Every single woman on the planet has this ability. It's just how you tap into it, and if there is a man out there that can bring it out of you...keep him.

I've figured out what the men in my life need and want. They want to feel needed, wanted, desired. But, they also want to feel safe, loved, taken care of. Without anyone thinking it's some sort of Freudian reference, men want that sensual earth mother. If you've ever had a boy-child, you understand that look that they give you.

"Love me even though I'm dirty, do sometimes thoughtless and reckless things, and make lots of noise and mess where ever I go. Hold me and cuddle me in private even though I may not want you to touch me or be too affectionate in public. Allow me to be vulnerable with you, but tell me how strong and brave and smart I am. Let me know I'm special. Let me know you need me. Let me know I'm your love."
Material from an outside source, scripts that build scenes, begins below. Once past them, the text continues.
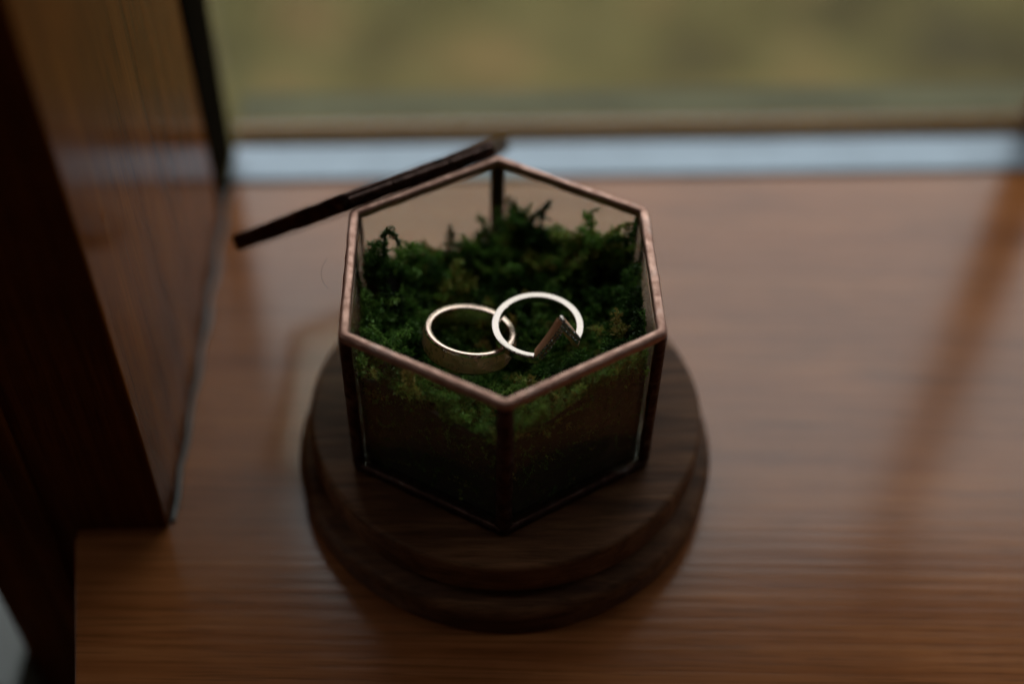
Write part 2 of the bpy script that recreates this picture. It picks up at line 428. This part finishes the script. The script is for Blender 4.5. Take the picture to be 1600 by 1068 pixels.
# bottom plate
vs = [hexp(k, .93, z) for z in (ZD + .0005, ZD + .0022) for k in range(6)]
mesh_obj('bottom_plate', vs, [(0, 1, 2, 3, 4, 5)[::-1], (6, 7, 8, 9, 10, 11)] + [(k, (k + 1) % 6, (k + 1) % 6 + 6, k + 6) for k in range(6)], M_base, box)

# open lid, hanging outwards from the back left edge
A = hexp(4, 1, ZR); B = hexp(3, 1, ZR); nout = ((A + B) / 2); nout.z = 0; nout.normalize()
hA = A + nout * .0012 + Z1 * .0012; hB = B + nout * .0012 + Z1 * .0012
ab = (hB - hA).normalized()
drop = R_(42.6)
wdir = (nout * math.cos(drop) - Z1 * math.sin(drop)).normalized()
lid_c = (hA + hB) / 2 + wdir * (.0014 + RX * .866)
ln = ab.cross(wdir).normalized()
if ln.z < 0: ln = -ln
P, U = hex_path(RX - .0013, .0010, 16, 4, lid_c, ab, wdir, R_(30))
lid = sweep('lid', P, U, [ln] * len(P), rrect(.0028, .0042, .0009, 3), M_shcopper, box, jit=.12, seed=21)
vs = []
for s_ in (-.0008, .0008):
    for k in range(6):
        a = R_(-60 + 60 * k); q = lid_c + (ab * math.cos(a) + wdir * math.sin(a)) * (RX * .945) + ln * s_; vs.append(q)
mesh_obj('lid_pane', vs, [(0, 1, 2, 3, 4, 5)[::-1], (6, 7, 8, 9, 10, 11)] + [(k, (k + 1) % 6, (k + 1) % 6 + 6, k + 6) for k in range(6)], M_glass, lid)
def tube(name, pts, rads, mat, parent=None, n=8):
    vs, fs = [], []; k = len(pts)
    for i, p in enumerate(pts):
        t = (Vector(pts[min(i + 1, k - 1)]) - Vector(pts[max(i - 1, 0)])).normalized()
        s = t.orthogonal().normalized(); b = t.cross(s)
        if i and s.dot(ps) < 0: s = -s; b = -b
        if i:
            s = (ps - t * ps.dot(t)).normalized(); b = t.cross(s)
        ps = s
        for q in range(n):
            a = 2 * math.pi * q / n; vs.append(Vector(p) + s * rads[i] * math.cos(a) + b * rads[i] * math.sin(a))
    for i in range(k - 1):
        for q in range(n): fs.append((i * n + q, i * n + (q + 1) % n, (i + 1) * n + (q + 1) % n, (i + 1) * n + q))
    fs += [list(range(n))[::-1], list(range((k - 1) * n, k * n))]
    return mesh_obj(name, vs, fs, mat, parent, True, 60)
for t0, t1 in ((.02, .30), (.31, .68), (.69, .98)):
    tube('hinge_barrel', [hA.lerp(hB, t0 + (t1 - t0) * i / 6) + nout * .0001 for i in range(7)], [.0008] * 7, M_shcopper, box, 12)

# ---------------------------------------------------------------- rings
def ring_frame(Cn, Nv):
    Nv = Vector(Nv).normalized(); ux = Vector((1, 0, 0)); ux = (ux - Nv * ux.dot(Nv)).normalized(); uy = Nv.cross(ux)
    return Vector(Cn), ux, uy, Nv
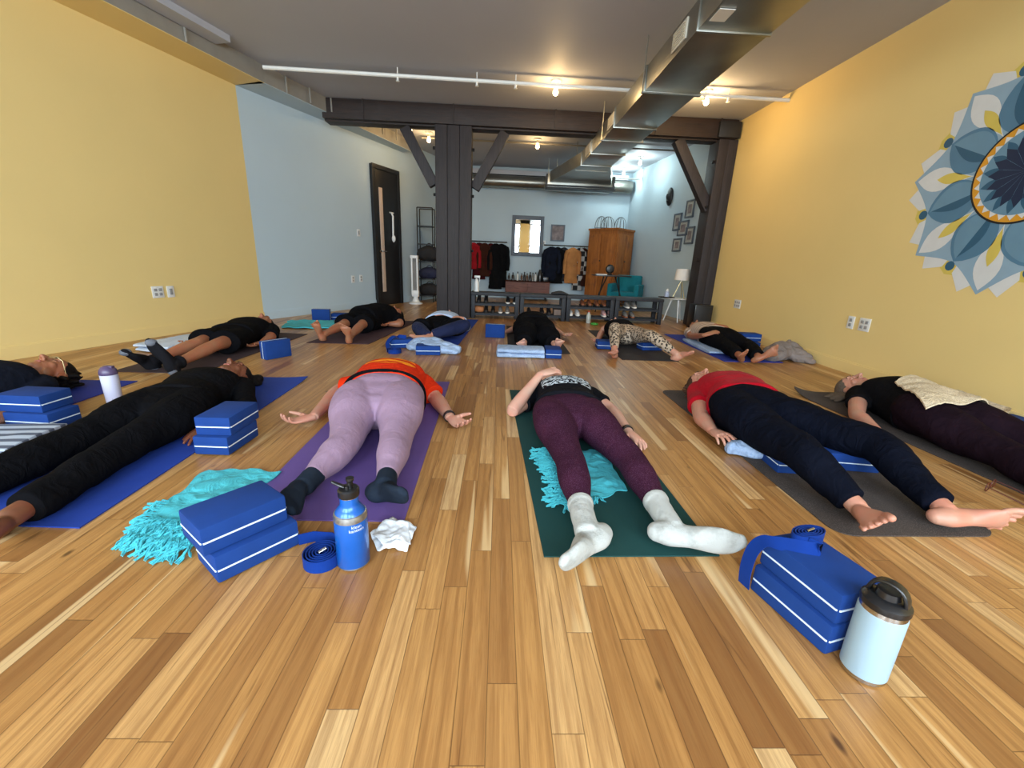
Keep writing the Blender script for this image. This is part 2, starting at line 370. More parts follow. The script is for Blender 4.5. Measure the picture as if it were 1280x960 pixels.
def plate(name, label, cat, p, n, w=.075, hgt=.115, slots='outlet', group=None):
    n = V(n).normalized(); a = math.atan2(n.y, n.x) + PI / 2; t = thing(name, label, cat, p + n * .001, a, group)
    b = MB(); b.box((0, -.003, 0), (w, .006, hgt), bev=.002); b.build('cover', 'plate', t, world=False)
    s = MB(); k = max(1, round(w / .06))
    for i in range(k):
        x = (i - (k - 1) / 2) * .048
        if slots == 'outlet':
            for z in (-.022, .022): s.box((x, -.0075, z), (.030, .004, .028), bev=.0015)
        else: s.box((x, -.0085, 0), (.03, .006, .062), bev=.0015)
    s.build('socket' if slots == 'outlet' else 'rocker', 'slot', t, world=False); return t
def onL(x, y, o, dr):    # ray with vertical wall through o along dr
    r = ray(x, y); n = V((-dr.y, dr.x, 0)); return CAM + r * ((o - CAM).dot(n) / r.dot(n))
plate('wall_outlet', 'white double outlet plate on the yellow left wall', 'outlet', onL(197, 365, A0, yd), -no, .115, slots='outlet')
plate('wall_outlet', 'slim white switch plate beside the double outlet on the left wall', 'outlet', onL(213, 364.5, A0, yd), -no, .075, slots='switch')
plate('light_switch', 'white light switch on the pale wall left of the black door', 'switch', onL(448, 291, B0, wd), -nw, .075, slots='switch')
plate('wall_outlet', 'left of two small white outlets low on the pale wall', 'outlet', onL(441, 349, B0, wd), -nw)
plate('wall_outlet', 'right of two small white outlets low on the pale wall, next to the black door', 'outlet', onL(451, 348, B0, wd), -nw)
plate('wall_outlet', 'narrow white outlet on the right yellow wall, left one of the near pair', 'outlet', JX(1064, 403, XR), (-1, 0, 0), .075)
plate('wall_outlet', 'wider white outlet on the right yellow wall, right one of the near pair', 'outlet', JX(1081, 406, XR), (-1, 0, 0), .118)
plate('wall_outlet', 'white outlet with plugs on the right yellow wall near the dark post', 'outlet', JX(922, 380, XR), (-1, 0, 0), .16)

# ----- timber frame -----
Yp = 6.72
def plank_post(name, label, x0, x1, boards, z1=2.63):
    t = thing(name, label, 'post', ((x0 + x1) / 2, Yp, 0)); w = (x1 - x0) / boards
    for i in range(boards):
        b = MB(); b.box((x0 + w * (i + .5), Yp + (.008 if i % 2 else 0), z1 / 2 + .001), (w - .004, .3, z1), bev=.006); b.build('timber', 'timber', t)
    for z in (1.0, 1.75, 2.35):
        for sx, x in ((-1, x0), (1, x1)):
            if x > 3.2: continue
            bo = MB(); bo.tube([(x, Yp - .08, z), (x + sx * .035, Yp - .08, z)], .022, 6); bo.build('bolt', 'black', t)
    return t
plank_post('timber_post', 'thick dark timber post of three planks in the middle of the room', -.947, -.437, 3)
tp = plank_post('timber_post', 'dark timber post against the right yellow wall', 3.02, XR - .005, 2)
b = MB(); b.box((.4, Yp, 2.755), (XR + 2.6 - .2, .32, .24), bev=.01); b.box((.35, Yp + .02, 2.64), (XR + 2.3, .2, .05), bev=.005)
for x in (-1.9, -.69, .7, 2.1, 3.0): b.box((x, Yp - .005, 2.755), (.012, .335, .246))
beam = b.build('ceiling_beam', 'timberX', None, world='base'); tag(beam, 'long dark timber beam running across the ceiling above the posts', 'beam')
bb = MB(); bb.box((3.12, Yp - .06, 2.74), (.3, .3, .2), bev=.01); tag(bb.build('beam_end_block', 'black', None, world='base'), 'black square block capping the beam at the right wall', 'beam')
def brace(label, a, b_):
    q = MB(); q.bar(a, b_, .14, .13, up=V((0, 1, 0)), bev=.006); tag(q.build('corner_brace', 'timber', None, world='base'), label, 'brace')
brace('diagonal dark brace left of the middle timber post', (-1.38, Yp, 2.60), (-.98, Yp, 1.88)); brace('diagonal dark brace right of the middle timber post', (.02, Yp, 2.60), (-.40, Yp, 1.86))
brace('diagonal dark brace leaning into the right wall post', (2.47, Yp - .02, 2.62), (3.06, Yp - .02, 1.72))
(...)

I don't agree with Anaïs Nin's quote completely. A woman's sensuality is not all fired up when a man rests inside her sex. A woman's sensuality is at home most when a man allows her to rest inside his heart.

It's not emptiness we feel, but the deeper knowledge that it doesn't have to feel that way. It's not loneliness we feel, but the knowledge that we can complement someone else and the impatience to find the one who complements it It's not just contact we crave, but the connection contact brings.

I don't agree with Howard's quote entirely either. It's not when a woman opens up her soul to a man that the most powerful and brutish feel most touched. It's when the most brutish and powerful man can bare his soul to a woman, and feels safe doing so...that is when men feel awe.